モニュメントへの単発の投資が一時的な話題を生むことはあるが、それが長期的な地域振興につながるという保証はどこにもない。むしろ観光庁は、「観光資源の持続可能性」の研究では「映えスポット型の観光資源は、短期間で話題性が失われ、持続的な収益基盤としては不安定である」と指摘している(観光庁「観光資源の持続可能性に関する研究」2023)。イカキングも同じだ。イカキングというモニュメントが、真に地域の未来に資する存在となるために必要なのは、「結果的に話題になった」という安易な成功物語ではなく、まず行政が当時の判断を率直に反省し、制度逸脱の経緯を正確に検証する姿勢である。
なんであんなものに我々の税金が使われたのか
そもそもイカキングに対して批判が起きた理由は、単純に「税負担や社会保障負担が高い中、あんなものに我々の税金が使われたのか」という、ごく当たり前の疑問と怒りが一定数の国民の心に自然と湧いたからではないか。そのごく真っ当な感覚こそ、公共財政を支える土台である。行政が制度目的から逸脱した支出を行い、後になって「効果があった」と言い訳することを許してしまえば、同じ過ちが繰り返され、公共サービスの質が下がり続け、国民負担だけが重くなる。こうした構造を断ち切るために必要なのは、失敗を成功に見せかける物語ではなく、誤りを誤りとして認める勇気である。
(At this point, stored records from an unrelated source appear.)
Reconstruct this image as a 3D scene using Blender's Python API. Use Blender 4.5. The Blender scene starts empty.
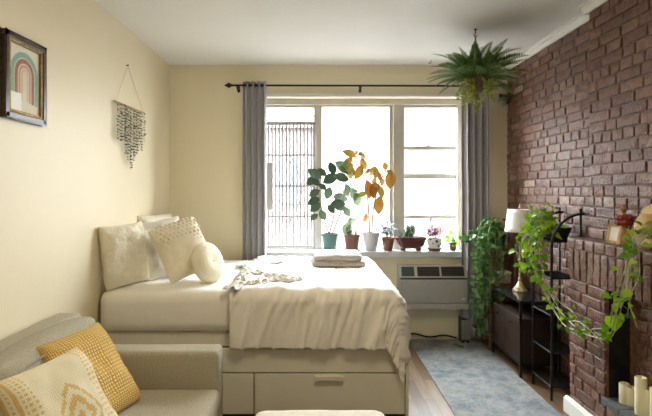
import bpy, bmesh, math, random
from mathutils import Vector, Matrix, noise
random.seed(7)
R = math.radians
PI = math.pi
sc = bpy.context.scene
col = sc.collection
V = Vector

# ------------------------------------------------------------------ dimensions
XL, XR, YB, YF, ZC = -1.43, 1.88, 4.60, -1.70, 2.685
EYE = 1.46

def at(px, py, Y):
    "a point of the room at depth Y, read off the photograph's sight lines"
    return V(((px - 316) / 470 * Y, Y, EYE - (py - 190) / 470 * Y))

# ------------------------------------------------------------------ materials
MATS = {}
def new_mat(name):
    m = bpy.data.materials.new(name); m.use_nodes = True
    nt = m.node_tree; nt.nodes.clear()
    out = nt.nodes.new('ShaderNodeOutputMaterial')
    b = nt.nodes.new('ShaderNodeBsdfPrincipled')
    nt.links.new(b.outputs[0], out.inputs[0])
    return m, nt, b, out

def nd(nt, typ, **kw):
    n = nt.nodes.new(typ)
    for k, v in kw.items():
        if k in n.inputs.keys(): n.inputs[k].default_value = v
        else: setattr(n, k, v)
    return n

def ramp(nt, stops, src):
    n = nt.nodes.new('ShaderNodeValToRGB')
    e = n.color_ramp.elements
    while len(e) < len(stops): e.new(0.5)
    for i, (p, c) in enumerate(stops):
        e[i].position = p; e[i].color = (*c, 1) if len(c) == 3 else c
    nt.links.new(src, n.inputs[0]); return n

def mat(name, c, rough=0.6, metal=0.0, c2=None, scale=20, bump=0.0, bscale=60, stretch=None, island=0.0, spec=0.5, detail=4, sheen=0):
    "plain procedural surface: two tone noise colour, noise bump, optional per island variation"
    if name in MATS: return MATS[name]
    m, nt, b, out = new_mat(name)
    b.inputs['Roughness'].default_value = rough
    b.inputs['Metallic'].default_value = metal
    b.inputs['Specular IOR Level'].default_value = spec
    if sheen: b.inputs['Sheen Weight'].default_value = sheen
    tc = nd(nt, 'ShaderNodeTexCoord')
    mp = nd(nt, 'ShaderNodeMapping')
    if stretch: mp.inputs['Scale'].default_value = stretch
    nt.links.new(tc.outputs['Object'], mp.inputs[0])
    colsock = None
    if c2:
        n = nd(nt, 'ShaderNodeTexNoise', Scale=scale, Detail=detail)
        nt.links.new(mp.outputs[0], n.inputs['Vector'])
        r = ramp(nt, [(0.35, c), (0.65, c2)], n.outputs[0]); colsock = r.outputs[0]
    if island:
        g = nd(nt, 'ShaderNodeNewGeometry')
        h = nd(nt, 'ShaderNodeHueSaturation')
        if colsock: nt.links.new(colsock, h.inputs['Color'])
        else: h.inputs['Color'].default_value = (*c, 1)
        mr = nd(nt, 'ShaderNodeMapRange'); mr.inputs['To Min'].default_value = 1 - island; mr.inputs['To Max'].default_value = 1 + island
        nt.links.new(g.outputs['Random Per Island'], mr.inputs['Value'])
        nt.links.new(mr.outputs[0], h.inputs['Value']); colsock = h.outputs[0]
    if colsock: nt.links.new(colsock, b.inputs['Base Color'])
    else: b.inputs['Base Color'].default_value = (*c, 1)
    if bump:
        n = nd(nt, 'ShaderNodeTexNoise', Scale=bscale, Detail=6)
        nt.links.new(mp.outputs[0], n.inputs['Vector'])
        bp = nd(nt, 'ShaderNodeBump', Strength=bump, Distance=0.01)
        nt.links.new(n.outputs[0], bp.inputs['Height']); nt.links.new(bp.outputs[0], b.inputs['Normal'])
    MATS[name] = m; return m

def leaf_mat(name, c1, c2, trans=0.45, rough=0.4, c3=None, tv=1.2):
    m, nt, b, out = new_mat(name)
    g = nd(nt, 'ShaderNodeNewGeometry')
    st = [(0.0, c1), (1.0, c2)] if c3 is None else [(0.0, c1), (0.5, c2), (1.0, c3)]
    r = ramp(nt, st, g.outputs['Random Per Island'])
    b.inputs['Roughness'].default_value = rough
    nt.links.new(r.outputs[0], b.inputs['Base Color'])
    t = nd(nt, 'ShaderNodeBsdfTranslucent')
    hs = nd(nt, 'ShaderNodeHueSaturation', Saturation=1.1, Value=tv)
    nt.links.new(r.outputs[0], hs.inputs['Color']); nt.links.new(hs.outputs[0], t.inputs[0])
    mx = nd(nt, 'ShaderNodeMixShader'); mx.inputs[0].default_value = trans
    nt.links.new(b.outputs[0], mx.inputs[1]); nt.links.new(t.outputs[0], mx.inputs[2])
    nt.links.new(mx.outputs[0], out.inputs[0])
    return m

def knit_mat(name, c, scale, c_dark, dist=0.006):
    "basket weave bump in the pillow's own coordinates"
    m, nt, b, out = new_mat(name)
    tc = nd(nt, 'ShaderNodeUVMap')
    w1 = nd(nt, 'ShaderNodeTexWave', Scale=scale, Distortion=0.6); w1.bands_direction = 'X'
    w2 = nd(nt, 'ShaderNodeTexWave', Scale=scale, Distortion=0.6); w2.bands_direction = 'Y'
    for w in (w1, w2): nt.links.new(tc.outputs[0], w.inputs[0])
    mu = nd(nt, 'ShaderNodeMath', operation='MULTIPLY')
    nt.links.new(w1.outputs[1], mu.inputs[0]); nt.links.new(w2.outputs[1], mu.inputs[1])
    r = ramp(nt, [(0.0, c_dark), (0.35, c)], mu.outputs[0])
    nt.links.new(r.outputs[0], b.inputs['Base Color'])
    bp = nd(nt, 'ShaderNodeBump', Strength=1.0, Distance=dist)
    nt.links.new(mu.outputs[0], bp.inputs['Height']); nt.links.new(bp.outputs[0], b.inputs['Normal'])
    b.inputs['Roughness'].default_value = 0.9
    b.inputs['Specular IOR Level'].default_value = 0.2
    return m

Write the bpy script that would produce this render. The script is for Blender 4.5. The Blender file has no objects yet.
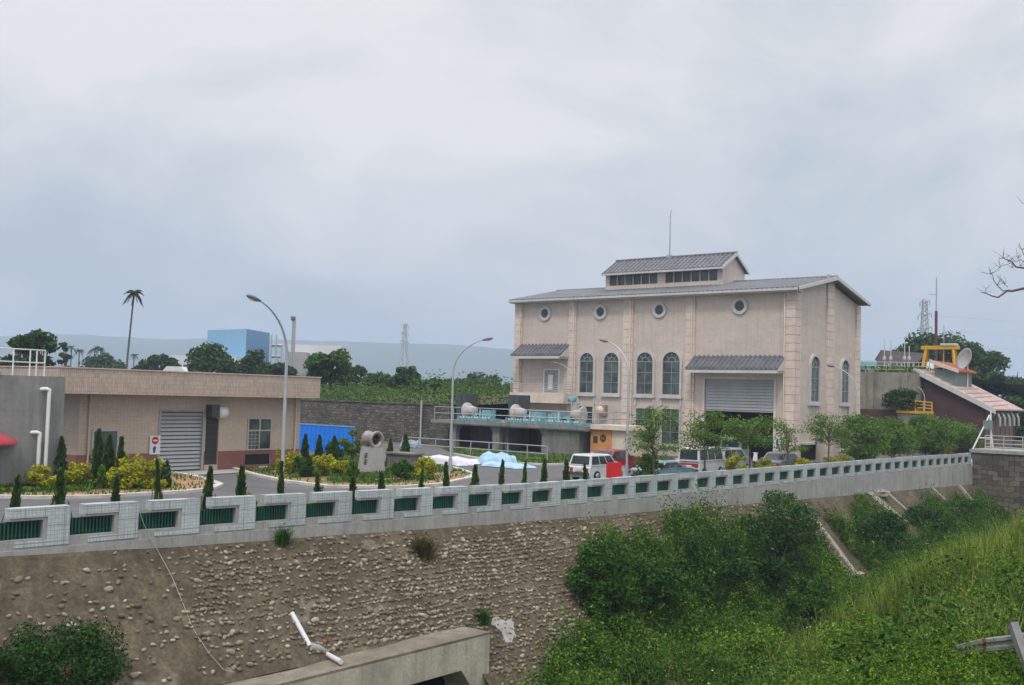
import bpy, math, random
import numpy as np
from mathutils import Vector, Matrix
R = math.radians
rng = np.random.default_rng(7)
random.seed(7)
S = bpy.context.scene
COL = S.collection

# ------------------------------------------------------------------ frame
# world: +X runs along the channel and its fence, +Y away from the channel, Z up, lot level = 0
CAM = np.array([0, 0, 4.55]); FPX = 1040.0
ROLL = R(1.6); PITCH = math.atan((395.5 - 342.5) / FPX)
_fw = np.array([.778, .628, 0]); _fw /= np.linalg.norm(_fw)
_rt = np.array([_fw[1], -_fw[0], 0]); _up = np.array([0, 0, 1.])
_f = _fw * math.cos(PITCH) + _up * math.sin(PITCH)
_u0 = np.cross(_rt, _f)
_r = _rt * math.cos(ROLL) + _u0 * math.sin(ROLL)
_u = _u0 * math.cos(ROLL) - _rt * math.sin(ROLL)

def at(px, py, **k):
    """site survey: the point of a sight line that lies on a plane u=, v=, z= or at depth d="""
    dr = _f + _r * ((px - 512) / FPX) - _u * ((py - 342.5) / FPX)
    a, val = next(iter(k.items()))
    if a == 'd':
        t = val / (dr @ _fw)
    else:
        i = 'uvz'.index(a); t = (val - CAM[i]) / dr[i]
    return CAM + dr * t

# ------------------------------------------------------------------ mesh builder
class MB:
    def __init__(self): self.V = []; self.L = []; self.C = []; self.M = []; self.n = 0; self.S = []
    def add(self, V, F, m=0, smooth=False):
        V = np.asarray(V, float).reshape(-1, 3)
        for f in F:
            self.L.append(np.asarray(f, np.int64) + self.n); self.C.append(len(f))
        self.M.append(np.full(len(F), m)); self.S.append(np.full(len(F), smooth)); self.V.append(V); self.n += len(V); return self
    def addnp(self, V, F, m=0, smooth=False):
        F = np.asarray(F, np.int64)
        self.L.append((F + self.n).ravel()); self.C.extend([F.shape[1]] * len(F))
        self.M.append(np.full(len(F), m)); self.S.append(np.full(len(F), smooth)); self.V.append(np.asarray(V, float)); self.n += len(V); return self
    def box(self, x0, x1, y0, y1, z0, z1, m=0):
        V = [(x, y, z) for x in (x0, x1) for y in (y0, y1) for z in (z0, z1)]
        return self.add(V, [(0, 1, 3, 2), (4, 6, 7, 5), (0, 4, 5, 1), (2, 3, 7, 6), (0, 2, 6, 4), (1, 5, 7, 3)], m)
    def obox(self, c, s, rz=0, m=0, rot=None):
        a = np.array([(x, y, z) for x in (-.5, .5) for y in (-.5, .5) for z in (-.5, .5)]) * np.array(s)
        Mx = np.array(rot.to_3x3()) if rot is not None else np.array(Matrix.Rotation(rz, 3, 'Z'))
        return self.add(a @ Mx.T + np.array(c), [(0, 1, 3, 2), (4, 6, 7, 5), (0, 4, 5, 1), (2, 3, 7, 6), (0, 2, 6, 4), (1, 5, 7, 3)], m)
    def hexa(self, b, t, m=0):
        """bottom quad b and top quad t, both counter-clockwise from above"""
        return self.add(list(b) + list(t), [(3, 2, 1, 0), (4, 5, 6, 7), (0, 1, 5, 4), (1, 2, 6, 5), (2, 3, 7, 6), (3, 0, 4, 7)], m)
    def pprism(self, poly, fn, d0, d1, m=0):
        n = len(poly); V = [fn(a, h, d0) for a, h in poly] + [fn(a, h, d1) for a, h in poly]
        F = [tuple(range(n - 1, -1, -1)), tuple(range(n, 2 * n))] + [(i, (i + 1) % n, n + (i + 1) % n, n + i) for i in range(n)]
        return self.add(V, F, m)
    def ring(self, po, pi, fn, d0, d1, m=0, closed=True):
        n = len(po); V = []
        for d in (d0, d1):
            V += [fn(a, h, d) for a, h in po] + [fn(a, h, d) for a, h in pi]
        F = []
        for i in range(n if closed else n - 1):
            j = (i + 1) % n
            F += [(2*n+i, 2*n+j, 3*n+j, 3*n+i), (i, n+i, n+j, j), (i, j, 2*n+j, 2*n+i), (n+i, 3*n+i, 3*n+j, n+j)]
        if not closed:
            F += [(0, 2*n, 3*n, n), (n-1, 2*n-1, 4*n-1, 3*n-1)]
        return self.add(V, F, m)
    def tube(self, path, r, n=6, m=0, cap=True):
        P = [np.asarray(p, float) for p in path]; k = len(P)
        rr = [r] * k if np.isscalar(r) else list(r)
        V = []; prev = None
        for i, p in enumerate(P):
            t = P[min(i + 1, k - 1)] - P[max(i - 1, 0)]; t = t / (np.linalg.norm(t) + 1e-9)
            if prev is None:
                a = np.array([0, 0, 1.]) if abs(t[2]) < .9 else np.array([1., 0, 0])
            else: a = prev
            b = np.cross(t, a); b /= np.linalg.norm(b) + 1e-9; a = np.cross(b, t); prev = a
            for j in range(n):
                q = 2 * math.pi * j / n
                V.append(p + rr[i] * (math.cos(q) * a + math.sin(q) * b))
        F = [(i*n+j, i*n+(j+1) % n, (i+1)*n+(j+1) % n, (i+1)*n+j) for i in range(k-1) for j in range(n)]
        self.add(V, F, m, n >= 6)
        if cap:
            self.add(V[:n], [tuple(range(n-1, -1, -1))], m); self.add(V[-n:], [tuple(range(n))], m)
        return self
    def lathe(self, prof, c, axis=(0, 0, 1), n=16, m=0):
        ax = np.array(axis, float); ax /= np.linalg.norm(ax)
        a = np.array([0, 0, 1.]) if abs(ax[2]) < .9 else np.array([1., 0, 0])
        b = np.cross(ax, a); b /= np.linalg.norm(b); a = np.cross(b, ax); c = np.array(c, float)
        V = []
        for r, h in prof:
            for j in range(n):
                q = 2 * math.pi * j / n
                V.append(c + ax * h + r * (math.cos(q) * a + math.sin(q) * b))
        k = len(prof)
        F = [(i*n+j, i*n+(j+1) % n, (i+1)*n+(j+1) % n, (i+1)*n+j) for i in range(k-1) for j in range(n)]
        return self.add(V, F, m, True)
    def build(self, name, mats, parent=None, off=None):
        if not isinstance(mats, (list, tuple)): mats = [mats]
        me = bpy.data.meshes.new(name)
        V = np.concatenate(self.V); L = np.concatenate(self.L); C = np.array(self.C)
        if off is None: off = wloc(parent) if parent else np.zeros(3)
        V = V - off
        me.vertices.add(len(V)); me.vertices.foreach_set('co', V.astype(np.float32).ravel())
        me.loops.add(len(L)); me.loops.foreach_set('vertex_index', L.astype(np.int32))
        me.polygons.add(len(C)); st = np.concatenate([[0], np.cumsum(C)[:-1]])
        me.polygons.foreach_set('loop_start', st.astype(np.int32))
        me.polygons.foreach_set('material_index', np.concatenate(self.M).astype(np.int32))
        me.polygons.foreach_set('use_smooth', np.concatenate(self.S).astype(bool))
        me.update(calc_edges=True); me.validate()
        for mm in mats: me.materials.append(mm)
        o = bpy.data.objects.new(name, me); COL.objects.link(o)
        if parent: o.parent = parent
        else: o.location = off
        return o

def wloc(o):
    p = np.zeros(3)
    while o is not None:
        p += np.array(o.location); o = o.parent
    return p
def tag(o, label=None, cat=None, group=None, kind=None):
    if label: o['label'] = label
    if cat: o['category'] = cat
    if group: o['group'] = group
    if kind: o['kind'] = kind
    return o
def thing(name, label, cat, loc=(0, 0, 0), group=None):
    o = bpy.data.objects.new(name, None); COL.objects.link(o); o.location = [float(q) for q in loc]
    o.empty_display_size = .3
    return tag(o, label, cat, group)
def dup(root, loc, rz=0, sc=1.0, label=None):
    def cp(o, par):
        c = o.copy(); COL.objects.link(c); c.parent = par
        for ch in o.children: cp(ch, c)
        return c
    r = cp(root, None); r.location = [float(q) for q in loc]; r.rotation_euler = (0, 0, rz)
    r.scale = (sc, sc, sc) if np.isscalar(sc) else sc
    if label: r['label'] = label
    return r
ORD = ['first', 'second', 'third', 'fourth', 'fifth', 'sixth', 'seventh', 'eighth', 'ninth', 'tenth', 'eleventh', 'twelfth', 'thirteenth', 'fourteenth',
       'fifteenth', 'sixteenth', 'seventeenth', 'eighteenth', 'nineteenth', 'twentieth']

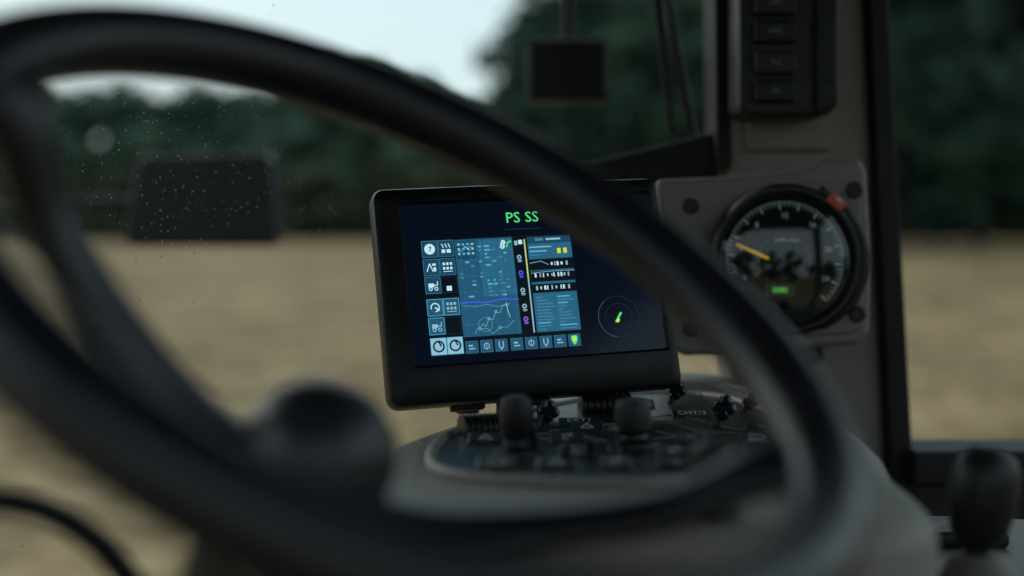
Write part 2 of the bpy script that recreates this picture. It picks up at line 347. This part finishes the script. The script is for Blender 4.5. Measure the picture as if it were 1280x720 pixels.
for i in range(6):
    a=[Vector((-.03+.03*i,1.08+.03*i,zt+.0003)),Vector((.02+.025*i,1.10+.028*i,zt+.0003)),Vector((.05+.025*i,1.06+.02*i,zt+.0003)),Vector((.09+.022*i,1.09+.01*i,zt+.0003))]
    sweep('groove_%d'%i,spline(a,6),.0007,M_taupe,con,seg=6)

# ---------------------------------------------------------------- side shelf + gear lever
sh=empty('side_shelf')
prism('shelf',[(p.x,p.y) for p in spline([(.22,.7,0),(.22,1.1,0),(.30,1.24,0),(.46,1.26,0),(.56,1.1,0),(.58,.8,0),(.4,.66,0)],5,True)],M_taupe,sh,'xy',-.42,-.245,bevel=.016)
box('shelf_tray',(.345,1.16,-.238),(.10,.07,.014),M_black,sh,bevel=.005)
box('shelf_block',(.345,.86,-.243),(.09,.12,.02),M_taupe,sh,bevel=.008)
gl=empty('gear_lever')
lathe('boot',[(.042,0),(.041,.008),(.033,.014),(.030,.020),(.024,.026),(.021,.034),(.013,.040)],M_taupe,gl,base=(.305,.93,-.245),axis=(.05,0,1))
sweep('shaft',[Vector((.300,.93,-.235)),Vector((.304,.93,-.20)),Vector((.311,.93,-.17))],[.009,.0075,.009],M_black,gl,seg=16,up=(0,1,0))
lathe('knob',[(.008,-.002),(.013,.0),(.0175,.010),(.0205,.025),(.0215,.038),(.0205,.050),(.017,.059),(.010,.0645),(0,.066)],M_black,gl,base=(.3035,.93,-.2),axis=(.14,0,1),seg=32,wf=lambda i,a:1+.06*math.cos(2*a))

# ---------------------------------------------------------------- gauge pod
mg=Matrix.Translation((.277,1.45,-.0204))@Matrix.Rotation(math.radians(-3),4,'Z')@Matrix.Rotation(math.radians(-3),4,'X')
ga=empty('instrument_gauge',mw=mg)
pod=[(-.130,.083),(-.06,.086),(.02,.092),(.045,.104),(.078,.104),(.085,.092),(.089,.0),(.0865,-.074),(.075,-.086),(-.03,-.094),(-.10,-.098),(-.118,-.09),(-.125,0)]
prism('housing',pod,M_taupe,ga,'xz',.0,.075,bevel=.007,seg=4)
prism('face_plate',[(-.012,.078),(.07,.082),(.078,.072),(.080,-.066),(.070,-.074),(-.010,-.080)],M_taupe,ga,'xz',-.004,.002,bevel=.003)
def annul(name,prof,m,base,seg=72):
    o=lathe(name,prof,m,ga,base=base,axis=(0,-1,0),seg=seg)
    bm=bmesh.new(); bm.from_mesh(o.data); big=[f for f in bm.faces if len(f.verts)>10]; bmesh.ops.delete(bm,geom=big,context='FACES_ONLY')
    bm.to_mesh(o.data); bm.free(); return o
annul('bezel',[(.0765,.0),(.0775,.008),(.076,.015),(.0725,.019),(.0695,.019),(.067,.015),(.0655,.006),(.0655,.0)],M_black,(0,-.003,0))
lathe('dial',[(.0667,0),(.0667,.001),(0,.001)],M_face,ga,base=(0,-.006,0),axis=(0,-1,0),seg=64)
def ring(name,r0,r1,y,m,a0=0,a1=360,n=64):
    V=[];F=[]
    for i in range(n+1):
        a=math.radians(a0+(a1-a0)*i/n); V+=[(r0*math.cos(a),y,r0*math.sin(a)),(r1*math.cos(a),y,r1*math.sin(a))]
    for i in range(n): F.append((2*i,2*i+1,2*i+3,2*i+2))
    return obj(name,V,F,m,ga,smooth=False)
ring('dial_arc',.0585,.0590,-.0078,M_tick,-45,215); ring('dial_inner_arc',.026,.0263,-.0078,M_lab)
V=[];F=[]
for i in range(53):
    a=math.radians(215-5*i); l=.0065 if i%4==0 else .0035; w=.0006 if i%4==0 else .0003
    r=Vector((math.cos(a),0,math.sin(a))); t=Vector((-math.sin(a),0,math.cos(a)))*w; n=len(V)
    V+=[r*.058-t,r*.058+t,r*(.058-l)+t,r*(.058-l)-t]; F.append((n,n+1,n+2,n+3))
obj('dial_ticks',[(v[0],-.0079,v[2]) for v in V],F,M_tick,ga,smooth=False)
for i in range(0,14,2):
    a=math.radians(205-20*i*.96); text('dial_number_%d'%i,str(i*2),.045*math.cos(a),-.0079,.045*math.sin(a),.0075,M_tick,ga)
text('dial_unit','x100 r/min',0.002,-.0079,.020,.0058,M_tick,ga)
G_lcd=glow('lcd_green',(.10,.75,.08),.8); M_lcdb=mat('lcd_back',(.01,.02,.012),.3)
box('lcd_back',(-.005,-.0075,-.031),(.030,.001,.013),M_lcdb,ga,bevel=0); text('lcd_digits','0080',-.005,-.0085,-.031,.0075,G_lcd,ga)
sweep('needle',[Vector((-.014,-.011,.0)),Vector((-.049,-.011,.0155))],[.0017,.0009],M_yellow,ga,seg=10)
lathe('needle_hub',[(.009,0),(.009,.003),(.006,.005),(0,.005)],M_black,ga,base=(-.010,-.008,-.001),axis=(0,-1,0))
annul('glass',[(.0668,.0),(.06,.002),(.045,.0042),(.025,.0058),(.01,.0064),(.0005,.0065)],M_gaugeglass,(0,-.0135,0),64)
pth=[Vector(((.0785)*math.cos(math.radians(a)),-.012,.0785*math.sin(math.radians(a)))) for a in range(-64,66,4)]
sweep('bezel_guard',pth,[.001+.0055*math.sin(math.pi*i/(len(pth)-1)) for i in range(len(pth))],M_black,ga,seg=12,up=(0,1,0))
rt=Matrix.Rotation(math.radians(42),3,'Y')
box('red_tab',(.050,-.019,.058),(.020,.010,.013),M_red,ga,bevel=.003,rot=rt)
box('red_tab_clip',(.042,-.014,.064),(.024,.008,.010),M_black,ga,bevel=.002,rot=rt)
box('red_tab_mark',(.052,-.0245,.0595),(.006,.002,.003),M_white,ga,bevel=.0005,rot=rt)
for i,(x,z) in enumerate(((-.094,.055),(.071,.071),(.073,-.055),(-.094,-.07))):
    lathe('screw_%d'%i,[(.0085,0),(.0085,.0015),(.007,.003),(.0045,.003),(.004,.0015),(0,.0015)],M_black,ga,base=(x,-.005 if i in(1,2) else .001,z),axis=(0,-1,0),seg=24)
sweep('mount_arm',[Vector((.02,.05,-.06)),Vector((.05,.16,-.10))],.016,M_black,ga,seg=16)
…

イカキングは、成功の象徴として語られるべきではなく、税金の使い方を誤ったとき、誰がどのように検証し、どこで線を引くべきかを考え直すための教訓ではないか。
公共財政の信頼は、一度失われれば取り戻すのに長い年月を要する。だからこそ、この事例から導くべき結論はシンプルである。
「税金を無駄に使うな。」
その当たり前の原則に立ち返ることでしか、日本の行政は健全な姿を取り戻せない。その原点を忘れずに、国民一人一人が行政を監視していき、無駄な税負担が少しでも減ることを筆者は心から願っている。